His travels in China only reinforced the reality of climate change and its devastating effects. He recalled, “In Beijing, I never saw the sky. It became clearer than ever that human impact on the planet is real.”

David returned to the U.S. and joined an upstart residential solar company in Maryland called Astrum Solar. It was there that he truly launched his career in renewable energy and started honing industry skills by designing conceptual layouts, filing permits, and submitting incentive applications.

After more than a decade, he’s done it all, from scaling up rooftops to leading in-house solar marketing teams.

Communities in southern Mali, like the one pictured above, are dealing with the expanding Sahara Desert. David took this photo in 2008 while a Peace Corps Volunteer in Togo.
While at Astrum Solar, David used a Solmetric SunEye to assess production of potential rooftop solar projects. Unfortunately, he was "shading" the array more than nearby trees when the photo was taken.

Bridging a gap in the market

In 2017, David initially started DG+ to create a documentary film on the transition away from coal to cleaner sources in Colorado. The film, Front Range Change, would feature at the Breckenridge Film Festival in 2019.

The company would then be the base for a new marketing agency in early 2020 to solve the issues that he experienced as an in-house marketing leader at SunEdison and ForeFront Power. David was inspired to establish DG+ because he saw a real communication gap between cleantech companies and their target audiences. What’s more, there didn’t seem to be many marketing agencies that could hit the ground running with industry-specific concepts, products, and services.

“What is net metering? How does the Federal tax credit work? What’s the difference between a community solar subscription and a virtual power purchase agreement? Our industry has a lot of nuances and lingo that take time to learn,” he commented. “It’s a real challenge for companies in the industry to source external marketing support that can meet them where they are and accurately convey their value.”

As a result, DG+ aims to solve this problem by offering industry-focused creative and marketing services to clean energy and sustainable brands. Whereas other agencies may have to spend time catching up on industry concepts and language, DG+ can hit the ground running to provide immediate value to clients.

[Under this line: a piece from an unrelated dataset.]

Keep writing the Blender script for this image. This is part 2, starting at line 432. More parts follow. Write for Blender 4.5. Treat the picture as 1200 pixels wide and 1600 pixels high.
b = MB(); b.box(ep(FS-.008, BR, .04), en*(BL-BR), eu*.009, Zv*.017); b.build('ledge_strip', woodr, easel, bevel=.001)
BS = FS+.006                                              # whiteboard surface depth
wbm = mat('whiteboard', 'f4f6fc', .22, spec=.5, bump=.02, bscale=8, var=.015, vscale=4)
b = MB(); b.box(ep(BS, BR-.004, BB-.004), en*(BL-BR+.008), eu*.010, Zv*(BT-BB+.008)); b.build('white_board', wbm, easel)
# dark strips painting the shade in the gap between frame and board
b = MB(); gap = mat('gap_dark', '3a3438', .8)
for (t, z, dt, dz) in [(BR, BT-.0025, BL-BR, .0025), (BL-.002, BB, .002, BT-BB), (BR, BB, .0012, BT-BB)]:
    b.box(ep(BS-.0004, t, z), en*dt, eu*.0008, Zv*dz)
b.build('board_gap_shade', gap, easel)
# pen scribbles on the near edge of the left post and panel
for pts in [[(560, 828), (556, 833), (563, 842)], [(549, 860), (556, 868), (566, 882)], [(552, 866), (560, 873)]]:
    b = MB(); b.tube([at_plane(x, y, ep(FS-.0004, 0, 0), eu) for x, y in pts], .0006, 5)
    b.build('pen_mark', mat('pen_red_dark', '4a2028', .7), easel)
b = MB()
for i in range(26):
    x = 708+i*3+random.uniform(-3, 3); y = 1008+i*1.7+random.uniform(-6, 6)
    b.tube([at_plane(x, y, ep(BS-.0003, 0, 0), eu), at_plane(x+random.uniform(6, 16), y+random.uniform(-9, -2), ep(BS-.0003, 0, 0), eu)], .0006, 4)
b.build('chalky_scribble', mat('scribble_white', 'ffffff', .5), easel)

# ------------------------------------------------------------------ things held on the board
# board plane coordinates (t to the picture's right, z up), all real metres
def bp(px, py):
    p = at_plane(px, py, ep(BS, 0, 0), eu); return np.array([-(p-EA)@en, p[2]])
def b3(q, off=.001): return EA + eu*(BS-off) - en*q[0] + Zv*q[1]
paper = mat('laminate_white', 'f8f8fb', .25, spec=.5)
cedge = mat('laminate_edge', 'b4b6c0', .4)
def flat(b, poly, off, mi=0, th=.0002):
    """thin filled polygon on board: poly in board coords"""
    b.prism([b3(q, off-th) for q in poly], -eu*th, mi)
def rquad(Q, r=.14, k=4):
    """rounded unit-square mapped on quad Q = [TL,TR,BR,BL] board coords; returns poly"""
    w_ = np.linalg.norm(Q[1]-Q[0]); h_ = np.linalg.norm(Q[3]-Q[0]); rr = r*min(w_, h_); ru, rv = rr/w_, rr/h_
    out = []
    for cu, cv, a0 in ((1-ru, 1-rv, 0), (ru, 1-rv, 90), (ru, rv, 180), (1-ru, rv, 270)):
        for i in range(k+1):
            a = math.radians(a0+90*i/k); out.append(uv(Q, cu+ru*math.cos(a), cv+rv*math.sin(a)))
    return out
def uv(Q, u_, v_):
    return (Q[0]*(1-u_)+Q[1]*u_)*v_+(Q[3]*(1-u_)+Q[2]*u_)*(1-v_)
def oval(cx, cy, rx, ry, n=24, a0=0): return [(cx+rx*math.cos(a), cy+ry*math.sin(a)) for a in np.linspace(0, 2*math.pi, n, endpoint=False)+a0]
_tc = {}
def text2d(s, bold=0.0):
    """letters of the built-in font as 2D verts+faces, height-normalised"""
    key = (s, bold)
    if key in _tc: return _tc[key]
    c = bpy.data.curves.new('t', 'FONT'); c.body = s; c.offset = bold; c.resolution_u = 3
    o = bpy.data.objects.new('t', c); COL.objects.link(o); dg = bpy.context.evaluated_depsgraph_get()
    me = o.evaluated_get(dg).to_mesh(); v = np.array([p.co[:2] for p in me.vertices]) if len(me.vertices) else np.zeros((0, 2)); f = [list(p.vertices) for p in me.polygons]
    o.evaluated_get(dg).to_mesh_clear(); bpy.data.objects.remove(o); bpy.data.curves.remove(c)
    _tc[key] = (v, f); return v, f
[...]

The DG+ name even reflects this focus. Industry professionals will see ‘DG’ and first think of distributed generation. Along with demand generation (for marketing) and David’s initials, it forms a triple pun to describe the company’s activities.

A little less than two years after the true launch of DG+, David is proud of his growing team and a diverse portfolio of clients across cleantech and climate tech. He has been thoughtful in building a team of marketing, design, and industry professionals who can match him in passion and work ethic.

“We are all a little nerdy and it’s a lot of fun.” David laughed. “The same goes for our clients. We work with really cool, inspiring people. Everything we do is mission-based, making it easy to be passionate about our projects.”

What’s ahead for DG+

David’s long-term vision for DG+ is to not only to continue to expand and diversify his team, but also to increase impact beyond direct client projects. DG+ has already made great strides toward this goal by releasing a suite of solar, energy storage, and electric vehicle market research reports for Q3 2021. David hopes to continue to innovate and find new ways to contribute meaningfully to the clean energy transition.

Despite long work hours and the herculean effort required to lead a fast-growing company, David still finds humor, grace, and beauty in any situation. His positive attitude and genuine passion for helping others resonates throughout his team and shines through in his work.

“There’s so much need out there for the work that we are doing,” stated David. New businesses are starting every day and they need to artfully tell their story to the public. If our work is helping to reduce emissions and slow down climate change, it’s all worth the effort.”